What you should do:
Return each line of the material verbatim.

--- Start of Records shown ---

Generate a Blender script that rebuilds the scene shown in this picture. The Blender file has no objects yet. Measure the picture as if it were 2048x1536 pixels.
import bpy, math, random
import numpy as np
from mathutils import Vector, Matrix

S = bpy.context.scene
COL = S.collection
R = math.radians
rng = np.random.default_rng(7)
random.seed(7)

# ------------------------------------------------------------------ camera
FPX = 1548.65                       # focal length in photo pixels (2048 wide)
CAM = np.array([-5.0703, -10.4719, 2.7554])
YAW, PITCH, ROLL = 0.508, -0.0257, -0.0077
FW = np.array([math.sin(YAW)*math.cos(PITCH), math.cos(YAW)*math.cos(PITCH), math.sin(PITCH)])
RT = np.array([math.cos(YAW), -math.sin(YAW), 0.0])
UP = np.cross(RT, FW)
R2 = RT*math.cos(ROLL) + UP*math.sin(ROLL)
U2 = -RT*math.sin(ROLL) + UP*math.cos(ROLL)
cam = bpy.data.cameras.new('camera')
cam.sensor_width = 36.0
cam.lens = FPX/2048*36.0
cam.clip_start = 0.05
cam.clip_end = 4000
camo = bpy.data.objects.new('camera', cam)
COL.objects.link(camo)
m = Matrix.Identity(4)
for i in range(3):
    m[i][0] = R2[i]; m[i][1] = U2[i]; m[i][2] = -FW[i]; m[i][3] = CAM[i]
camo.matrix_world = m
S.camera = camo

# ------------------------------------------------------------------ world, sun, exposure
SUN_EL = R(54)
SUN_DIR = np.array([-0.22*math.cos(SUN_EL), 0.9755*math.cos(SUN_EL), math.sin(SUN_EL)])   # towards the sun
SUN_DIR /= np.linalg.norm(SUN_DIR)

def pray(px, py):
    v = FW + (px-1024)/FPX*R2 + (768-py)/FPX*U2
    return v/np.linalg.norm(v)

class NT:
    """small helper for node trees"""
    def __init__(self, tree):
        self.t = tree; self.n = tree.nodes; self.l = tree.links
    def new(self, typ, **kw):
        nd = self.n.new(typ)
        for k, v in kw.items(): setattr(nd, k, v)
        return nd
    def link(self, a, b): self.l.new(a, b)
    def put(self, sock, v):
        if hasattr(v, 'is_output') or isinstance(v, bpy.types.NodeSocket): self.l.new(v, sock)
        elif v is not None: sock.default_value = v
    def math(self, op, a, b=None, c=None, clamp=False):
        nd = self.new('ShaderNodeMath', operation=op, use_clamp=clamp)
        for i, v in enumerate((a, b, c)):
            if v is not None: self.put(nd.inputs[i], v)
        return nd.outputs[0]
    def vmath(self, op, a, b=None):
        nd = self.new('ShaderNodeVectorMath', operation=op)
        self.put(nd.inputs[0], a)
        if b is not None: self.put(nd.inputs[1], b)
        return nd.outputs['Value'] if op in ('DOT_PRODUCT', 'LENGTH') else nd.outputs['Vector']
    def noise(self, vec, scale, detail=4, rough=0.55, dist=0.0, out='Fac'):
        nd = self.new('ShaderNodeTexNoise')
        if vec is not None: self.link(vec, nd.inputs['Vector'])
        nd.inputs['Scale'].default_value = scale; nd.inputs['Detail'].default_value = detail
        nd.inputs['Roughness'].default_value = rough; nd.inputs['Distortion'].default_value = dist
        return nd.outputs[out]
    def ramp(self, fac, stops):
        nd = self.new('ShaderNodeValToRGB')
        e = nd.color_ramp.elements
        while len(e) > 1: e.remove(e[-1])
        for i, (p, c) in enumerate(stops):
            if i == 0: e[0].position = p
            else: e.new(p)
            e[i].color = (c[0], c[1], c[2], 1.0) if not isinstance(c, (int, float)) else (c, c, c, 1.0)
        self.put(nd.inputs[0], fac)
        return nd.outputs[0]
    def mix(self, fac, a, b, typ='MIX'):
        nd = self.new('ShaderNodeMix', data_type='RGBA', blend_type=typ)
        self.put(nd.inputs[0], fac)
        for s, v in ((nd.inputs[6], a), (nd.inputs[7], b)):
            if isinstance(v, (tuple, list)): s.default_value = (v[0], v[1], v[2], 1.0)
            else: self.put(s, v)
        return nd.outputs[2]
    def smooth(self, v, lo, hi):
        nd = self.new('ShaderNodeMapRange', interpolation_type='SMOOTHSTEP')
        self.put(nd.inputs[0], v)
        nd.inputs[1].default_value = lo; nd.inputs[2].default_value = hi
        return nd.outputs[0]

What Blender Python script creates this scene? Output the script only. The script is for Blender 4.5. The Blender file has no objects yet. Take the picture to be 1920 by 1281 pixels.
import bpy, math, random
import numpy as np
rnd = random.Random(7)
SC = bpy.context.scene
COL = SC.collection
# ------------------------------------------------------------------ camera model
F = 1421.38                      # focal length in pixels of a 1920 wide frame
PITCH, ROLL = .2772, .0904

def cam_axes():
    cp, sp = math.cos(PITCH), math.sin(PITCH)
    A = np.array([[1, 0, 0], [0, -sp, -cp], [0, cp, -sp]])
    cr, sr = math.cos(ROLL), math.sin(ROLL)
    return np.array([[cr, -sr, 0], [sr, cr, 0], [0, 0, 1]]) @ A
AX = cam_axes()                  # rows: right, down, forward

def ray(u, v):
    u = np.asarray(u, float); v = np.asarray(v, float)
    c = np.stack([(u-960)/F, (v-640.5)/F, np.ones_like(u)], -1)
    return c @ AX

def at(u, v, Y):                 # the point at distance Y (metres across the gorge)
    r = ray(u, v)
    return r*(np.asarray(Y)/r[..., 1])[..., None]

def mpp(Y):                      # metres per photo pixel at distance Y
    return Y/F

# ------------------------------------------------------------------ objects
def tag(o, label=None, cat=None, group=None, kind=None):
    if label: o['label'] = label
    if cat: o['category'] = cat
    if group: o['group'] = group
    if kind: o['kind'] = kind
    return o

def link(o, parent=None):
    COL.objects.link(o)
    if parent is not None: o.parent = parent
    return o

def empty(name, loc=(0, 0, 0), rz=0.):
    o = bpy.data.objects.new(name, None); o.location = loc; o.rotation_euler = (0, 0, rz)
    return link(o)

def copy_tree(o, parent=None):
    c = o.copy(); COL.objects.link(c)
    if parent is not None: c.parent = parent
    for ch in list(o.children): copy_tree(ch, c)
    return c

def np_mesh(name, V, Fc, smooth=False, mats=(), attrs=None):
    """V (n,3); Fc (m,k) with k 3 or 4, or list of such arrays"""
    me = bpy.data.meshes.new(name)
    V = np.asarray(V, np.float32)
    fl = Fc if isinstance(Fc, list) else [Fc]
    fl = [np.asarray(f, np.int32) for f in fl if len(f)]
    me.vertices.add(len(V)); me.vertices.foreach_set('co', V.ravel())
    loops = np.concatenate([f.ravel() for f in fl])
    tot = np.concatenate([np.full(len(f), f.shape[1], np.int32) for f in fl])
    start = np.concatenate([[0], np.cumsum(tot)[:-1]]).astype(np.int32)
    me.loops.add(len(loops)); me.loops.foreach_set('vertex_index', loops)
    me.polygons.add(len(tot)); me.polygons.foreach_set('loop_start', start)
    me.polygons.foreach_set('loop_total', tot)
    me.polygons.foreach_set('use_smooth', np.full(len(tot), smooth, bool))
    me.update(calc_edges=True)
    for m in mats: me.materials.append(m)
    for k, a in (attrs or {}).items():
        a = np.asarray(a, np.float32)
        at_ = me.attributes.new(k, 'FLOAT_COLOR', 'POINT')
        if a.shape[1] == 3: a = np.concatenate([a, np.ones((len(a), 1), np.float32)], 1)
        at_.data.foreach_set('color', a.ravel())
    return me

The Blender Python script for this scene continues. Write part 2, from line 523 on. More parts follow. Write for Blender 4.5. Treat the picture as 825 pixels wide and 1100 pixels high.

--- End of Records shown ---

Finished answer:
Generate a Blender script that rebuilds the scene shown in this picture. The Blender file has no objects yet. Measure the picture as if it were 2048x1536 pixels.
import bpy, math, random
import numpy as np
from mathutils import Vector, Matrix

S = bpy.context.scene
COL = S.collection
R = math.radians
rng = np.random.default_rng(7)
random.seed(7)

# ------------------------------------------------------------------ camera
FPX = 1548.65                       # focal length in photo pixels (2048 wide)
CAM = np.array([-5.0703, -10.4719, 2.7554])
YAW, PITCH, ROLL = 0.508, -0.0257, -0.0077
FW = np.array([math.sin(YAW)*math.cos(PITCH), math.cos(YAW)*math.cos(PITCH), math.sin(PITCH)])
RT = np.array([math.cos(YAW), -math.sin(YAW), 0.0])
UP = np.cross(RT, FW)
R2 = RT*math.cos(ROLL) + UP*math.sin(ROLL)
U2 = -RT*math.sin(ROLL) + UP*math.cos(ROLL)
cam = bpy.data.cameras.new('camera')
cam.sensor_width = 36.0
cam.lens = FPX/2048*36.0
cam.clip_start = 0.05
cam.clip_end = 4000
camo = bpy.data.objects.new('camera', cam)
COL.objects.link(camo)
m = Matrix.Identity(4)
for i in range(3):
    m[i][0] = R2[i]; m[i][1] = U2[i]; m[i][2] = -FW[i]; m[i][3] = CAM[i]
camo.matrix_world = m
S.camera = camo

# ------------------------------------------------------------------ world, sun, exposure
SUN_EL = R(54)
SUN_DIR = np.array([-0.22*math.cos(SUN_EL), 0.9755*math.cos(SUN_EL), math.sin(SUN_EL)])   # towards the sun
SUN_DIR /= np.linalg.norm(SUN_DIR)

def pray(px, py):
    v = FW + (px-1024)/FPX*R2 + (768-py)/FPX*U2
    return v/np.linalg.norm(v)

class NT:
    """small helper for node trees"""
    def __init__(self, tree):
        self.t = tree; self.n = tree.nodes; self.l = tree.links
    def new(self, typ, **kw):
        nd = self.n.new(typ)
        for k, v in kw.items(): setattr(nd, k, v)
        return nd
    def link(self, a, b): self.l.new(a, b)
    def put(self, sock, v):
        if hasattr(v, 'is_output') or isinstance(v, bpy.types.NodeSocket): self.l.new(v, sock)
        elif v is not None: sock.default_value = v
    def math(self, op, a, b=None, c=None, clamp=False):
        nd = self.new('ShaderNodeMath', operation=op, use_clamp=clamp)
        for i, v in enumerate((a, b, c)):
            if v is not None: self.put(nd.inputs[i], v)
        return nd.outputs[0]
    def vmath(self, op, a, b=None):
        nd = self.new('ShaderNodeVectorMath', operation=op)
        self.put(nd.inputs[0], a)
        if b is not None: self.put(nd.inputs[1], b)
        return nd.outputs['Value'] if op in ('DOT_PRODUCT', 'LENGTH') else nd.outputs['Vector']
    def noise(self, vec, scale, detail=4, rough=0.55, dist=0.0, out='Fac'):
        nd = self.new('ShaderNodeTexNoise')
        if vec is not None: self.link(vec, nd.inputs['Vector'])
        nd.inputs['Scale'].default_value = scale; nd.inputs['Detail'].default_value = detail
        nd.inputs['Roughness'].default_value = rough; nd.inputs['Distortion'].default_value = dist
        return nd.outputs[out]
    def ramp(self, fac, stops):
        nd = self.new('ShaderNodeValToRGB')
        e = nd.color_ramp.elements
        while len(e) > 1: e.remove(e[-1])
        for i, (p, c) in enumerate(stops):
            if i == 0: e[0].position = p
            else: e.new(p)
            e[i].color = (c[0], c[1], c[2], 1.0) if not isinstance(c, (int, float)) else (c, c, c, 1.0)
        self.put(nd.inputs[0], fac)
        return nd.outputs[0]
    def mix(self, fac, a, b, typ='MIX'):
        nd = self.new('ShaderNodeMix', data_type='RGBA', blend_type=typ)
        self.put(nd.inputs[0], fac)
        for s, v in ((nd.inputs[6], a), (nd.inputs[7], b)):
            if isinstance(v, (tuple, list)): s.default_value = (v[0], v[1], v[2], 1.0)
            else: self.put(s, v)
        return nd.outputs[2]
    def smooth(self, v, lo, hi):
        nd = self.new('ShaderNodeMapRange', interpolation_type='SMOOTHSTEP')
        self.put(nd.inputs[0], v)
        nd.inputs[1].default_value = lo; nd.inputs[2].default_value = hi
        return nd.outputs[0]

What Blender Python script creates this scene? Output the script only. The script is for Blender 4.5. The Blender file has no objects yet. Take the picture to be 1920 by 1281 pixels.
import bpy, math, random
import numpy as np
rnd = random.Random(7)
SC = bpy.context.scene
COL = SC.collection
# ------------------------------------------------------------------ camera model
F = 1421.38                      # focal length in pixels of a 1920 wide frame
PITCH, ROLL = .2772, .0904

def cam_axes():
    cp, sp = math.cos(PITCH), math.sin(PITCH)
    A = np.array([[1, 0, 0], [0, -sp, -cp], [0, cp, -sp]])
    cr, sr = math.cos(ROLL), math.sin(ROLL)
    return np.array([[cr, -sr, 0], [sr, cr, 0], [0, 0, 1]]) @ A
AX = cam_axes()                  # rows: right, down, forward

def ray(u, v):
    u = np.asarray(u, float); v = np.asarray(v, float)
    c = np.stack([(u-960)/F, (v-640.5)/F, np.ones_like(u)], -1)
    return c @ AX

def at(u, v, Y):                 # the point at distance Y (metres across the gorge)
    r = ray(u, v)
    return r*(np.asarray(Y)/r[..., 1])[..., None]

def mpp(Y):                      # metres per photo pixel at distance Y
    return Y/F

# ------------------------------------------------------------------ objects
def tag(o, label=None, cat=None, group=None, kind=None):
    if label: o['label'] = label
    if cat: o['category'] = cat
    if group: o['group'] = group
    if kind: o['kind'] = kind
    return o

def link(o, parent=None):
    COL.objects.link(o)
    if parent is not None: o.parent = parent
    return o

def empty(name, loc=(0, 0, 0), rz=0.):
    o = bpy.data.objects.new(name, None); o.location = loc; o.rotation_euler = (0, 0, rz)
    return link(o)

def copy_tree(o, parent=None):
    c = o.copy(); COL.objects.link(c)
    if parent is not None: c.parent = parent
    for ch in list(o.children): copy_tree(ch, c)
    return c

def np_mesh(name, V, Fc, smooth=False, mats=(), attrs=None):
    """V (n,3); Fc (m,k) with k 3 or 4, or list of such arrays"""
    me = bpy.data.meshes.new(name)
    V = np.asarray(V, np.float32)
    fl = Fc if isinstance(Fc, list) else [Fc]
    fl = [np.asarray(f, np.int32) for f in fl if len(f)]
    me.vertices.add(len(V)); me.vertices.foreach_set('co', V.ravel())
    loops = np.concatenate([f.ravel() for f in fl])
    tot = np.concatenate([np.full(len(f), f.shape[1], np.int32) for f in fl])
    start = np.concatenate([[0], np.cumsum(tot)[:-1]]).astype(np.int32)
    me.loops.add(len(loops)); me.loops.foreach_set('vertex_index', loops)
    me.polygons.add(len(tot)); me.polygons.foreach_set('loop_start', start)
    me.polygons.foreach_set('loop_total', tot)
    me.polygons.foreach_set('use_smooth', np.full(len(tot), smooth, bool))
    me.update(calc_edges=True)
    for m in mats: me.materials.append(m)
    for k, a in (attrs or {}).items():
        a = np.asarray(a, np.float32)
        at_ = me.attributes.new(k, 'FLOAT_COLOR', 'POINT')
        if a.shape[1] == 3: a = np.concatenate([a, np.ones((len(a), 1), np.float32)], 1)
        at_.data.foreach_set('color', a.ravel())
    return me

The Blender Python script for this scene continues. Write part 2, from line 523 on. More parts follow. Write for Blender 4.5. Treat the picture as 825 pixels wide and 1100 pixels high.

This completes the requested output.